==== Data block

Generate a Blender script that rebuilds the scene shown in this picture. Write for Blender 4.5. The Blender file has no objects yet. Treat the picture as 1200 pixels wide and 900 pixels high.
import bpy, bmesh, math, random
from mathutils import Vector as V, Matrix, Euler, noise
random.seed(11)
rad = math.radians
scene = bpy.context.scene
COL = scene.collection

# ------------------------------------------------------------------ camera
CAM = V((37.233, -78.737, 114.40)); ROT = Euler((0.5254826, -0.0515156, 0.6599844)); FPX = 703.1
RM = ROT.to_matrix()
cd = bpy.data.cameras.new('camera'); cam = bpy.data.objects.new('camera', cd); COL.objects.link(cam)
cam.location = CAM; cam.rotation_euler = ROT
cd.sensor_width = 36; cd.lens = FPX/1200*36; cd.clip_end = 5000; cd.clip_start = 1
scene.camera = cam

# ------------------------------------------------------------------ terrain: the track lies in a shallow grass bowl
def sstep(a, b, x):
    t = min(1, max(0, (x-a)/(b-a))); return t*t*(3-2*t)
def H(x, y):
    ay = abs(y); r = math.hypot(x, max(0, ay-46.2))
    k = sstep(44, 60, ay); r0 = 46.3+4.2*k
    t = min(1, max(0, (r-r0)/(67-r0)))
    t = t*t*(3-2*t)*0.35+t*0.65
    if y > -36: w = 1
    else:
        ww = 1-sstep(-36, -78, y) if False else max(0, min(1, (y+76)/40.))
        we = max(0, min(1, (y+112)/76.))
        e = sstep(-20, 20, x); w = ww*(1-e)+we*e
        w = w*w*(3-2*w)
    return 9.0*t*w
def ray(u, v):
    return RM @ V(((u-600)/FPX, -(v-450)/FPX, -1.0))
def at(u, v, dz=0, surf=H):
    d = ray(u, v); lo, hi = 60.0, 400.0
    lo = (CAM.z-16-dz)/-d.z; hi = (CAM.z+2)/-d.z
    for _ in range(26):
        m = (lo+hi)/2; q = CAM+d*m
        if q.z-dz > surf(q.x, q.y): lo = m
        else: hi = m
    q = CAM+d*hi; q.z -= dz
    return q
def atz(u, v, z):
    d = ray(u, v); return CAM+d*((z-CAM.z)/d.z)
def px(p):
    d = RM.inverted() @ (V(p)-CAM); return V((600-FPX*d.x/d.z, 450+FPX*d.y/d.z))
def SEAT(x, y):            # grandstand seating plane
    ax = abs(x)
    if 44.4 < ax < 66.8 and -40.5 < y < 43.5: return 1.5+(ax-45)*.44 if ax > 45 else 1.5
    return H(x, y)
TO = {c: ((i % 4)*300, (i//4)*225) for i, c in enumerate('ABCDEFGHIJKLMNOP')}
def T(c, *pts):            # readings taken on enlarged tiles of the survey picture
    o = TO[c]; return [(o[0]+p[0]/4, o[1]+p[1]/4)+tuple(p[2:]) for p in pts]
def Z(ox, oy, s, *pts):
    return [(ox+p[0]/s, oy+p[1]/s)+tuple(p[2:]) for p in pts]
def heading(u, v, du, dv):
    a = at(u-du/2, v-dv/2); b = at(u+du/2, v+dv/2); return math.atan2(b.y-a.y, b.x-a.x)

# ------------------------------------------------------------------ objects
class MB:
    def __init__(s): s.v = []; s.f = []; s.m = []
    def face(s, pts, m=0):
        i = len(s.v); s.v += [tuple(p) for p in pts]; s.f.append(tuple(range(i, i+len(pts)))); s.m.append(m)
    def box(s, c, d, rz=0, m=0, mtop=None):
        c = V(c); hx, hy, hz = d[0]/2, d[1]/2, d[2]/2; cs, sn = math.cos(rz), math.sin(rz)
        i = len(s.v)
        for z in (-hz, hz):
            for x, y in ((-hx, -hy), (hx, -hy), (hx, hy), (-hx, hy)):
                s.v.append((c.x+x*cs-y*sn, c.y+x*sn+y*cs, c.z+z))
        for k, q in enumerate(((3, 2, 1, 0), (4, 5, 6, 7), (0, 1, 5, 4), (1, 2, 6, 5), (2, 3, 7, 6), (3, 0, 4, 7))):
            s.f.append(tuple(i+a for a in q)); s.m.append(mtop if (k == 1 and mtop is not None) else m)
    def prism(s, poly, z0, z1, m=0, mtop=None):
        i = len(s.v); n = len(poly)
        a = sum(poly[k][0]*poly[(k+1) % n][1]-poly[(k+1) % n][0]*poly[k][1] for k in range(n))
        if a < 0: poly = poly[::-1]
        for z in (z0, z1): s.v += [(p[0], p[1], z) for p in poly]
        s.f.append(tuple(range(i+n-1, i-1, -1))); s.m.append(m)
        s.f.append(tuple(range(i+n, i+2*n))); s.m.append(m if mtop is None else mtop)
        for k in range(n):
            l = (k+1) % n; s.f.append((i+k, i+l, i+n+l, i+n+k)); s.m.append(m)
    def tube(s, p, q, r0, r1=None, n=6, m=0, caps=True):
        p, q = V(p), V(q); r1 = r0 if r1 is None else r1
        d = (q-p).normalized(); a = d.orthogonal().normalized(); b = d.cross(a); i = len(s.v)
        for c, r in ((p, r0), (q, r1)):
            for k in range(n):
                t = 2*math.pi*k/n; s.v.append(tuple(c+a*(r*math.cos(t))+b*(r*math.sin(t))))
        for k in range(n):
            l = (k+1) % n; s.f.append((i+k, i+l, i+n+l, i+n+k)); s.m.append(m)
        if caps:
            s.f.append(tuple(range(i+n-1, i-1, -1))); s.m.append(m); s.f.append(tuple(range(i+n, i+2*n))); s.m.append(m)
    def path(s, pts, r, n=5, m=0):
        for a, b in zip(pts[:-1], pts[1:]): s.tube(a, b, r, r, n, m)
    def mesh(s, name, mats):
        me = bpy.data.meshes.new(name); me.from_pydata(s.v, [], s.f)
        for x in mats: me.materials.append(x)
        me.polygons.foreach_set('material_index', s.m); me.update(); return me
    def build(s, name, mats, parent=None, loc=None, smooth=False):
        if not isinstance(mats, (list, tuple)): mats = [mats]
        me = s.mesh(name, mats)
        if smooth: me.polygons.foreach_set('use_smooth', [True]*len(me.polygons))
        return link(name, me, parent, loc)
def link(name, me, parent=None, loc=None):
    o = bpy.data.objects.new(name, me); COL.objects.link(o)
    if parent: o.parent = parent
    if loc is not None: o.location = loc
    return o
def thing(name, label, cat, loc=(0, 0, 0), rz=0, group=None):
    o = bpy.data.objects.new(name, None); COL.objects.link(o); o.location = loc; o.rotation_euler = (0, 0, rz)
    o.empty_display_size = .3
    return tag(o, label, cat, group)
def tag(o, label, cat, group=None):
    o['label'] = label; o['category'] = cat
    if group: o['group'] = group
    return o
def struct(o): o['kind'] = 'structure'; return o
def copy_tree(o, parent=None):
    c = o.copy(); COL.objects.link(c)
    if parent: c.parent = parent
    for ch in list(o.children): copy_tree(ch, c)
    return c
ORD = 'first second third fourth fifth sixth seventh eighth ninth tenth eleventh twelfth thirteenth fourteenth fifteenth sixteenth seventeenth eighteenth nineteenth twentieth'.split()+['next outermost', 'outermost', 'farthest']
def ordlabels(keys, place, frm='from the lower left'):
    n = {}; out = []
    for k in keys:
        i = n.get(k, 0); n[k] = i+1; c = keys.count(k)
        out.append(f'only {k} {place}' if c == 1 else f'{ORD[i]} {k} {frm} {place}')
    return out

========

Written problem: Can you give every line above again, exactly as written?

Full response:
Generate a Blender script that rebuilds the scene shown in this picture. Write for Blender 4.5. The Blender file has no objects yet. Treat the picture as 1200 pixels wide and 900 pixels high.
import bpy, bmesh, math, random
from mathutils import Vector as V, Matrix, Euler, noise
random.seed(11)
rad = math.radians
scene = bpy.context.scene
COL = scene.collection

# ------------------------------------------------------------------ camera
CAM = V((37.233, -78.737, 114.40)); ROT = Euler((0.5254826, -0.0515156, 0.6599844)); FPX = 703.1
RM = ROT.to_matrix()
cd = bpy.data.cameras.new('camera'); cam = bpy.data.objects.new('camera', cd); COL.objects.link(cam)
cam.location = CAM; cam.rotation_euler = ROT
cd.sensor_width = 36; cd.lens = FPX/1200*36; cd.clip_end = 5000; cd.clip_start = 1
scene.camera = cam

# ------------------------------------------------------------------ terrain: the track lies in a shallow grass bowl
def sstep(a, b, x):
    t = min(1, max(0, (x-a)/(b-a))); return t*t*(3-2*t)
def H(x, y):
    ay = abs(y); r = math.hypot(x, max(0, ay-46.2))
    k = sstep(44, 60, ay); r0 = 46.3+4.2*k
    t = min(1, max(0, (r-r0)/(67-r0)))
    t = t*t*(3-2*t)*0.35+t*0.65
    if y > -36: w = 1
    else:
        ww = 1-sstep(-36, -78, y) if False else max(0, min(1, (y+76)/40.))
        we = max(0, min(1, (y+112)/76.))
        e = sstep(-20, 20, x); w = ww*(1-e)+we*e
        w = w*w*(3-2*w)
    return 9.0*t*w
def ray(u, v):
    return RM @ V(((u-600)/FPX, -(v-450)/FPX, -1.0))
def at(u, v, dz=0, surf=H):
    d = ray(u, v); lo, hi = 60.0, 400.0
    lo = (CAM.z-16-dz)/-d.z; hi = (CAM.z+2)/-d.z
    for _ in range(26):
        m = (lo+hi)/2; q = CAM+d*m
        if q.z-dz > surf(q.x, q.y): lo = m
        else: hi = m
    q = CAM+d*hi; q.z -= dz
    return q
def atz(u, v, z):
    d = ray(u, v); return CAM+d*((z-CAM.z)/d.z)
def px(p):
    d = RM.inverted() @ (V(p)-CAM); return V((600-FPX*d.x/d.z, 450+FPX*d.y/d.z))
def SEAT(x, y):            # grandstand seating plane
    ax = abs(x)
    if 44.4 < ax < 66.8 and -40.5 < y < 43.5: return 1.5+(ax-45)*.44 if ax > 45 else 1.5
    return H(x, y)
TO = {c: ((i % 4)*300, (i//4)*225) for i, c in enumerate('ABCDEFGHIJKLMNOP')}
def T(c, *pts):            # readings taken on enlarged tiles of the survey picture
    o = TO[c]; return [(o[0]+p[0]/4, o[1]+p[1]/4)+tuple(p[2:]) for p in pts]
def Z(ox, oy, s, *pts):
    return [(ox+p[0]/s, oy+p[1]/s)+tuple(p[2:]) for p in pts]
def heading(u, v, du, dv):
    a = at(u-du/2, v-dv/2); b = at(u+du/2, v+dv/2); return math.atan2(b.y-a.y, b.x-a.x)

# ------------------------------------------------------------------ objects
class MB:
    def __init__(s): s.v = []; s.f = []; s.m = []
    def face(s, pts, m=0):
        i = len(s.v); s.v += [tuple(p) for p in pts]; s.f.append(tuple(range(i, i+len(pts)))); s.m.append(m)
    def box(s, c, d, rz=0, m=0, mtop=None):
        c = V(c); hx, hy, hz = d[0]/2, d[1]/2, d[2]/2; cs, sn = math.cos(rz), math.sin(rz)
        i = len(s.v)
        for z in (-hz, hz):
            for x, y in ((-hx, -hy), (hx, -hy), (hx, hy), (-hx, hy)):
                s.v.append((c.x+x*cs-y*sn, c.y+x*sn+y*cs, c.z+z))
        for k, q in enumerate(((3, 2, 1, 0), (4, 5, 6, 7), (0, 1, 5, 4), (1, 2, 6, 5), (2, 3, 7, 6), (3, 0, 4, 7))):
            s.f.append(tuple(i+a for a in q)); s.m.append(mtop if (k == 1 and mtop is not None) else m)
    def prism(s, poly, z0, z1, m=0, mtop=None):
        i = len(s.v); n = len(poly)
        a = sum(poly[k][0]*poly[(k+1) % n][1]-poly[(k+1) % n][0]*poly[k][1] for k in range(n))
        if a < 0: poly = poly[::-1]
        for z in (z0, z1): s.v += [(p[0], p[1], z) for p in poly]
        s.f.append(tuple(range(i+n-1, i-1, -1))); s.m.append(m)
        s.f.append(tuple(range(i+n, i+2*n))); s.m.append(m if mtop is None else mtop)
        for k in range(n):
            l = (k+1) % n; s.f.append((i+k, i+l, i+n+l, i+n+k)); s.m.append(m)
    def tube(s, p, q, r0, r1=None, n=6, m=0, caps=True):
        p, q = V(p), V(q); r1 = r0 if r1 is None else r1
        d = (q-p).normalized(); a = d.orthogonal().normalized(); b = d.cross(a); i = len(s.v)
        for c, r in ((p, r0), (q, r1)):
            for k in range(n):
                t = 2*math.pi*k/n; s.v.append(tuple(c+a*(r*math.cos(t))+b*(r*math.sin(t))))
        for k in range(n):
            l = (k+1) % n; s.f.append((i+k, i+l, i+n+l, i+n+k)); s.m.append(m)
        if caps:
            s.f.append(tuple(range(i+n-1, i-1, -1))); s.m.append(m); s.f.append(tuple(range(i+n, i+2*n))); s.m.append(m)
    def path(s, pts, r, n=5, m=0):
        for a, b in zip(pts[:-1], pts[1:]): s.tube(a, b, r, r, n, m)
    def mesh(s, name, mats):
        me = bpy.data.meshes.new(name); me.from_pydata(s.v, [], s.f)
        for x in mats: me.materials.append(x)
        me.polygons.foreach_set('material_index', s.m); me.update(); return me
    def build(s, name, mats, parent=None, loc=None, smooth=False):
        if not isinstance(mats, (list, tuple)): mats = [mats]
        me = s.mesh(name, mats)
        if smooth: me.polygons.foreach_set('use_smooth', [True]*len(me.polygons))
        return link(name, me, parent, loc)
def link(name, me, parent=None, loc=None):
    o = bpy.data.objects.new(name, me); COL.objects.link(o)
    if parent: o.parent = parent
    if loc is not None: o.location = loc
    return o
def thing(name, label, cat, loc=(0, 0, 0), rz=0, group=None):
    o = bpy.data.objects.new(name, None); COL.objects.link(o); o.location = loc; o.rotation_euler = (0, 0, rz)
    o.empty_display_size = .3
    return tag(o, label, cat, group)
def tag(o, label, cat, group=None):
    o['label'] = label; o['category'] = cat
    if group: o['group'] = group
    return o
def struct(o): o['kind'] = 'structure'; return o
def copy_tree(o, parent=None):
    c = o.copy(); COL.objects.link(c)
    if parent: c.parent = parent
    for ch in list(o.children): copy_tree(ch, c)
    return c
ORD = 'first second third fourth fifth sixth seventh eighth ninth tenth eleventh twelfth thirteenth fourteenth fifteenth sixteenth seventeenth eighteenth nineteenth twentieth'.split()+['next outermost', 'outermost', 'farthest']
def ordlabels(keys, place, frm='from the lower left'):
    n = {}; out = []
    for k in keys:
        i = n.get(k, 0); n[k] = i+1; c = keys.count(k)
        out.append(f'only {k} {place}' if c == 1 else f'{ORD[i]} {k} {frm} {place}')
    return out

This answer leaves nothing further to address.